WHAT YOU WILL DO:
Would you repeat the listing exactly but omit every picture?

GIVEN DATA:
= = = =
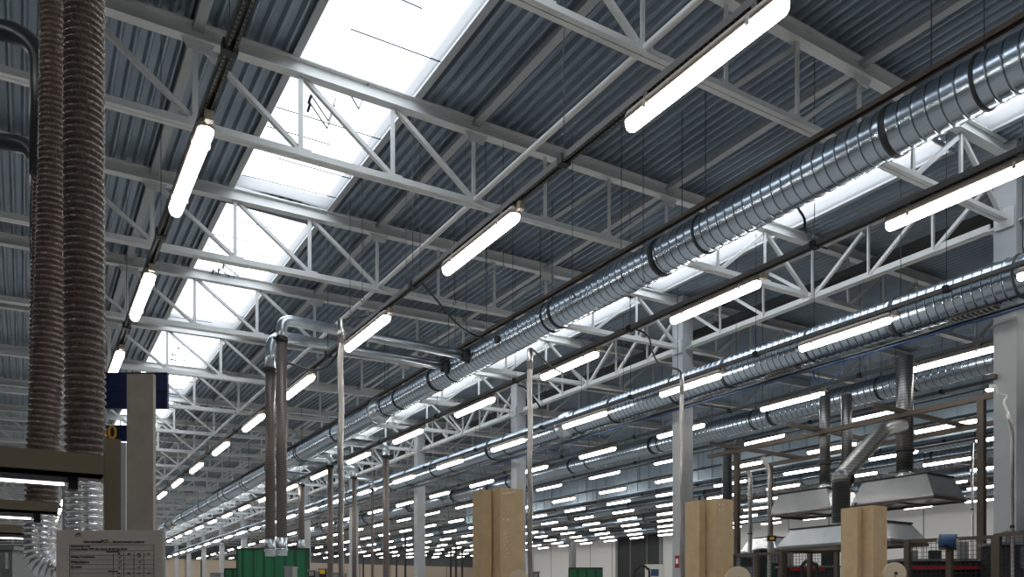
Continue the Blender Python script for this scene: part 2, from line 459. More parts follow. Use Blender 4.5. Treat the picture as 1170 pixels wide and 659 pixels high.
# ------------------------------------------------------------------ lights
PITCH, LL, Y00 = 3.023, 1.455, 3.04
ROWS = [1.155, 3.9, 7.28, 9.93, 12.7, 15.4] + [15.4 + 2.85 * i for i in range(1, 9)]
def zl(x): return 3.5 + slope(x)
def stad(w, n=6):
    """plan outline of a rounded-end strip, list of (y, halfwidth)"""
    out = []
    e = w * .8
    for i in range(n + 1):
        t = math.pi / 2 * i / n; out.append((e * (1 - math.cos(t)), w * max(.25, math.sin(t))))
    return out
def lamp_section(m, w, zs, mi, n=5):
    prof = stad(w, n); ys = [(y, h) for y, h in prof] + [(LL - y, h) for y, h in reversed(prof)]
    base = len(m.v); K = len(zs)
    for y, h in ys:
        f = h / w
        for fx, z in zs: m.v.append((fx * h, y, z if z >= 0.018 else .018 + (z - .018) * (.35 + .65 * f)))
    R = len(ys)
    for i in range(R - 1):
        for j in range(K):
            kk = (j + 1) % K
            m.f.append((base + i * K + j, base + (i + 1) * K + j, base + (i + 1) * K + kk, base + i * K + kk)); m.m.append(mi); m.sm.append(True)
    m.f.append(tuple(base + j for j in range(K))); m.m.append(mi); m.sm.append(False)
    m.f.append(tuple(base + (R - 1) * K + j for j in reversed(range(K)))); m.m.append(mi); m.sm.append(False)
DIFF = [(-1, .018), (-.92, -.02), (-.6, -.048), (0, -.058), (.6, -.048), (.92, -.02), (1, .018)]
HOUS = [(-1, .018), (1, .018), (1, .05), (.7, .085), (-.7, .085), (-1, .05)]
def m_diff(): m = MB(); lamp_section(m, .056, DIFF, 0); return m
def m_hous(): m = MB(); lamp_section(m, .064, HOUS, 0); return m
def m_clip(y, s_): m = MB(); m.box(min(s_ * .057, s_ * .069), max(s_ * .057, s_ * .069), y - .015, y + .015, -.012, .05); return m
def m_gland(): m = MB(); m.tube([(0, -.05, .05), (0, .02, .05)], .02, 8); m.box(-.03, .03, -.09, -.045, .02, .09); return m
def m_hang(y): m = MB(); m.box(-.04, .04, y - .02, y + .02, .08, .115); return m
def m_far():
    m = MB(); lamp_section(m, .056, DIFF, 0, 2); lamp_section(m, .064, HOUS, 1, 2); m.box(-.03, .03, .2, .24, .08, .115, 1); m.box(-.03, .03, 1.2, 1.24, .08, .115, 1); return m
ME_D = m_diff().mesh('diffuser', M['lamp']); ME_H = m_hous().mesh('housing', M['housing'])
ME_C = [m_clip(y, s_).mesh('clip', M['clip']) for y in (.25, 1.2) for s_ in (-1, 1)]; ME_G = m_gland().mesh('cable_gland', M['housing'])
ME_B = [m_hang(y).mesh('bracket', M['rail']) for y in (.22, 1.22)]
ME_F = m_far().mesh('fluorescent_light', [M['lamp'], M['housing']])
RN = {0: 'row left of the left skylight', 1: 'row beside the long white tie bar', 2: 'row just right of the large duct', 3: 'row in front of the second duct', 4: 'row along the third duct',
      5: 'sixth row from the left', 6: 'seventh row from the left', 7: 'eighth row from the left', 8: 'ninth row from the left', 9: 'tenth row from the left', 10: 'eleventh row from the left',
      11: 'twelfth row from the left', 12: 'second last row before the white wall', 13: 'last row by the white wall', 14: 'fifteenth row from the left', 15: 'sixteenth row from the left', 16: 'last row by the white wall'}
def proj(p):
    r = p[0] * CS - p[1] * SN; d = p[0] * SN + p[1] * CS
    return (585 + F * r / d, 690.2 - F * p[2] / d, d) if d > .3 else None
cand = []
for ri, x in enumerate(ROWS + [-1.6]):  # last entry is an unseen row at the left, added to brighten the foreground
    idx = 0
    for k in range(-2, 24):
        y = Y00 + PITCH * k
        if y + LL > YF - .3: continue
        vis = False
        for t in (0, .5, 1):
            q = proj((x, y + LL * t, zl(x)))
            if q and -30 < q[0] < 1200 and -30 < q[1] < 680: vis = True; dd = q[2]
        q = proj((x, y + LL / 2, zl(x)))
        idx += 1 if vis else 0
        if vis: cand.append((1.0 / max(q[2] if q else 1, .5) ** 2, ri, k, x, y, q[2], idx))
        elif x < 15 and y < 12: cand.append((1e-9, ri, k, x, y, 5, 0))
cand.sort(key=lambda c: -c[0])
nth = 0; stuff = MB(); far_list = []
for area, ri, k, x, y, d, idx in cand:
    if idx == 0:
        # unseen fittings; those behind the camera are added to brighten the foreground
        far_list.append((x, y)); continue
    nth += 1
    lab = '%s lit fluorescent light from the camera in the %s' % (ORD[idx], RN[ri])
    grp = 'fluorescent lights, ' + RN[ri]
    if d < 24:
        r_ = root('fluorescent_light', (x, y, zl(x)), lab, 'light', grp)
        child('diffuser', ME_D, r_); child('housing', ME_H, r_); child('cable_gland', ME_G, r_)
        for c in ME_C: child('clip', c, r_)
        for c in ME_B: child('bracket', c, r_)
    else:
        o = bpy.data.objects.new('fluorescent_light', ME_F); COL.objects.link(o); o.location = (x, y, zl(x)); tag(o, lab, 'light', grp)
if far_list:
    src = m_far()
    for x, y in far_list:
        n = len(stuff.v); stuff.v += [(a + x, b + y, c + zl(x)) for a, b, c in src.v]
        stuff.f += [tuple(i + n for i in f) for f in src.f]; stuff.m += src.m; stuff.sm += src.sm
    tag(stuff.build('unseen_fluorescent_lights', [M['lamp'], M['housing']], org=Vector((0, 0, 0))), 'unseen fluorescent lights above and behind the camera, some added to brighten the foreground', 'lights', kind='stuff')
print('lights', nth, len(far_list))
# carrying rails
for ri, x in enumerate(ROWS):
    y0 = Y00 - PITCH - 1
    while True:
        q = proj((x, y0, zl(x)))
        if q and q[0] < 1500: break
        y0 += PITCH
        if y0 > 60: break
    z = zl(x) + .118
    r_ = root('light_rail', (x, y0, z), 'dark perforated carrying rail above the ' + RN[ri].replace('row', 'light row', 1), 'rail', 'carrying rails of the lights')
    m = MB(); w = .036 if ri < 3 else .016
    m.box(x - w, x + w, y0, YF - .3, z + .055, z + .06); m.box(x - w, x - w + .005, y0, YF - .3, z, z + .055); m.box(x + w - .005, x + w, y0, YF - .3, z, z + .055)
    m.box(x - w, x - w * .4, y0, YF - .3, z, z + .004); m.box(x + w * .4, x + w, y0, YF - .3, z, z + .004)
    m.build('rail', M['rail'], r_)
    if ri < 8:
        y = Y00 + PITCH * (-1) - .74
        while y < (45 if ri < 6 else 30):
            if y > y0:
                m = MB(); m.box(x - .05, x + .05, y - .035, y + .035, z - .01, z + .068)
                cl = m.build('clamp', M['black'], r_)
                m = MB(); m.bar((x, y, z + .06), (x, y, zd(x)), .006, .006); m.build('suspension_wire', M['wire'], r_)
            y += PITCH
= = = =
SOLVED EXERCISE:
Continue the Blender Python script for this scene: part 2, from line 459. More parts follow. Use Blender 4.5. Treat the picture as 1170 pixels wide and 659 pixels high.
# ------------------------------------------------------------------ lights
PITCH, LL, Y00 = 3.023, 1.455, 3.04
ROWS = [1.155, 3.9, 7.28, 9.93, 12.7, 15.4] + [15.4 + 2.85 * i for i in range(1, 9)]
def zl(x): return 3.5 + slope(x)
def stad(w, n=6):
    """plan outline of a rounded-end strip, list of (y, halfwidth)"""
    out = []
    e = w * .8
    for i in range(n + 1):
        t = math.pi / 2 * i / n; out.append((e * (1 - math.cos(t)), w * max(.25, math.sin(t))))
    return out
def lamp_section(m, w, zs, mi, n=5):
    prof = stad(w, n); ys = [(y, h) for y, h in prof] + [(LL - y, h) for y, h in reversed(prof)]
    base = len(m.v); K = len(zs)
    for y, h in ys:
        f = h / w
        for fx, z in zs: m.v.append((fx * h, y, z if z >= 0.018 else .018 + (z - .018) * (.35 + .65 * f)))
    R = len(ys)
    for i in range(R - 1):
        for j in range(K):
            kk = (j + 1) % K
            m.f.append((base + i * K + j, base + (i + 1) * K + j, base + (i + 1) * K + kk, base + i * K + kk)); m.m.append(mi); m.sm.append(True)
    m.f.append(tuple(base + j for j in range(K))); m.m.append(mi); m.sm.append(False)
    m.f.append(tuple(base + (R - 1) * K + j for j in reversed(range(K)))); m.m.append(mi); m.sm.append(False)
DIFF = [(-1, .018), (-.92, -.02), (-.6, -.048), (0, -.058), (.6, -.048), (.92, -.02), (1, .018)]
HOUS = [(-1, .018), (1, .018), (1, .05), (.7, .085), (-.7, .085), (-1, .05)]
def m_diff(): m = MB(); lamp_section(m, .056, DIFF, 0); return m
def m_hous(): m = MB(); lamp_section(m, .064, HOUS, 0); return m
def m_clip(y, s_): m = MB(); m.box(min(s_ * .057, s_ * .069), max(s_ * .057, s_ * .069), y - .015, y + .015, -.012, .05); return m
def m_gland(): m = MB(); m.tube([(0, -.05, .05), (0, .02, .05)], .02, 8); m.box(-.03, .03, -.09, -.045, .02, .09); return m
def m_hang(y): m = MB(); m.box(-.04, .04, y - .02, y + .02, .08, .115); return m
def m_far():
    m = MB(); lamp_section(m, .056, DIFF, 0, 2); lamp_section(m, .064, HOUS, 1, 2); m.box(-.03, .03, .2, .24, .08, .115, 1); m.box(-.03, .03, 1.2, 1.24, .08, .115, 1); return m
ME_D = m_diff().mesh('diffuser', M['lamp']); ME_H = m_hous().mesh('housing', M['housing'])
ME_C = [m_clip(y, s_).mesh('clip', M['clip']) for y in (.25, 1.2) for s_ in (-1, 1)]; ME_G = m_gland().mesh('cable_gland', M['housing'])
ME_B = [m_hang(y).mesh('bracket', M['rail']) for y in (.22, 1.22)]
ME_F = m_far().mesh('fluorescent_light', [M['lamp'], M['housing']])
RN = {0: 'row left of the left skylight', 1: 'row beside the long white tie bar', 2: 'row just right of the large duct', 3: 'row in front of the second duct', 4: 'row along the third duct',
      5: 'sixth row from the left', 6: 'seventh row from the left', 7: 'eighth row from the left', 8: 'ninth row from the left', 9: 'tenth row from the left', 10: 'eleventh row from the left',
      11: 'twelfth row from the left', 12: 'second last row before the white wall', 13: 'last row by the white wall', 14: 'fifteenth row from the left', 15: 'sixteenth row from the left', 16: 'last row by the white wall'}
def proj(p):
    r = p[0] * CS - p[1] * SN; d = p[0] * SN + p[1] * CS
    return (585 + F * r / d, 690.2 - F * p[2] / d, d) if d > .3 else None
cand = []
for ri, x in enumerate(ROWS + [-1.6]):  # last entry is an unseen row at the left, added to brighten the foreground
    idx = 0
    for k in range(-2, 24):
        y = Y00 + PITCH * k
        if y + LL > YF - .3: continue
        vis = False
        for t in (0, .5, 1):
            q = proj((x, y + LL * t, zl(x)))
            if q and -30 < q[0] < 1200 and -30 < q[1] < 680: vis = True; dd = q[2]
        q = proj((x, y + LL / 2, zl(x)))
        idx += 1 if vis else 0
        if vis: cand.append((1.0 / max(q[2] if q else 1, .5) ** 2, ri, k, x, y, q[2], idx))
        elif x < 15 and y < 12: cand.append((1e-9, ri, k, x, y, 5, 0))
cand.sort(key=lambda c: -c[0])
nth = 0; stuff = MB(); far_list = []
for area, ri, k, x, y, d, idx in cand:
    if idx == 0:
        # unseen fittings; those behind the camera are added to brighten the foreground
        far_list.append((x, y)); continue
    nth += 1
    lab = '%s lit fluorescent light from the camera in the %s' % (ORD[idx], RN[ri])
    grp = 'fluorescent lights, ' + RN[ri]
    if d < 24:
        r_ = root('fluorescent_light', (x, y, zl(x)), lab, 'light', grp)
        child('diffuser', ME_D, r_); child('housing', ME_H, r_); child('cable_gland', ME_G, r_)
        for c in ME_C: child('clip', c, r_)
        for c in ME_B: child('bracket', c, r_)
    else:
        o = bpy.data.objects.new('fluorescent_light', ME_F); COL.objects.link(o); o.location = (x, y, zl(x)); tag(o, lab, 'light', grp)
if far_list:
    src = m_far()
    for x, y in far_list:
        n = len(stuff.v); stuff.v += [(a + x, b + y, c + zl(x)) for a, b, c in src.v]
        stuff.f += [tuple(i + n for i in f) for f in src.f]; stuff.m += src.m; stuff.sm += src.sm
    tag(stuff.build('unseen_fluorescent_lights', [M['lamp'], M['housing']], org=Vector((0, 0, 0))), 'unseen fluorescent lights above and behind the camera, some added to brighten the foreground', 'lights', kind='stuff')
print('lights', nth, len(far_list))
# carrying rails
for ri, x in enumerate(ROWS):
    y0 = Y00 - PITCH - 1
    while True:
        q = proj((x, y0, zl(x)))
        if q and q[0] < 1500: break
        y0 += PITCH
        if y0 > 60: break
    z = zl(x) + .118
    r_ = root('light_rail', (x, y0, z), 'dark perforated carrying rail above the ' + RN[ri].replace('row', 'light row', 1), 'rail', 'carrying rails of the lights')
    m = MB(); w = .036 if ri < 3 else .016
    m.box(x - w, x + w, y0, YF - .3, z + .055, z + .06); m.box(x - w, x - w + .005, y0, YF - .3, z, z + .055); m.box(x + w - .005, x + w, y0, YF - .3, z, z + .055)
    m.box(x - w, x - w * .4, y0, YF - .3, z, z + .004); m.box(x + w * .4, x + w, y0, YF - .3, z, z + .004)
    m.build('rail', M['rail'], r_)
    if ri < 8:
        y = Y00 + PITCH * (-1) - .74
        while y < (45 if ri < 6 else 30):
            if y > y0:
                m = MB(); m.box(x - .05, x + .05, y - .035, y + .035, z - .01, z + .068)
                cl = m.build('clamp', M['black'], r_)
                m = MB(); m.bar((x, y, z + .06), (x, y, zd(x)), .006, .006); m.build('suspension_wire', M['wire'], r_)
            y += PITCH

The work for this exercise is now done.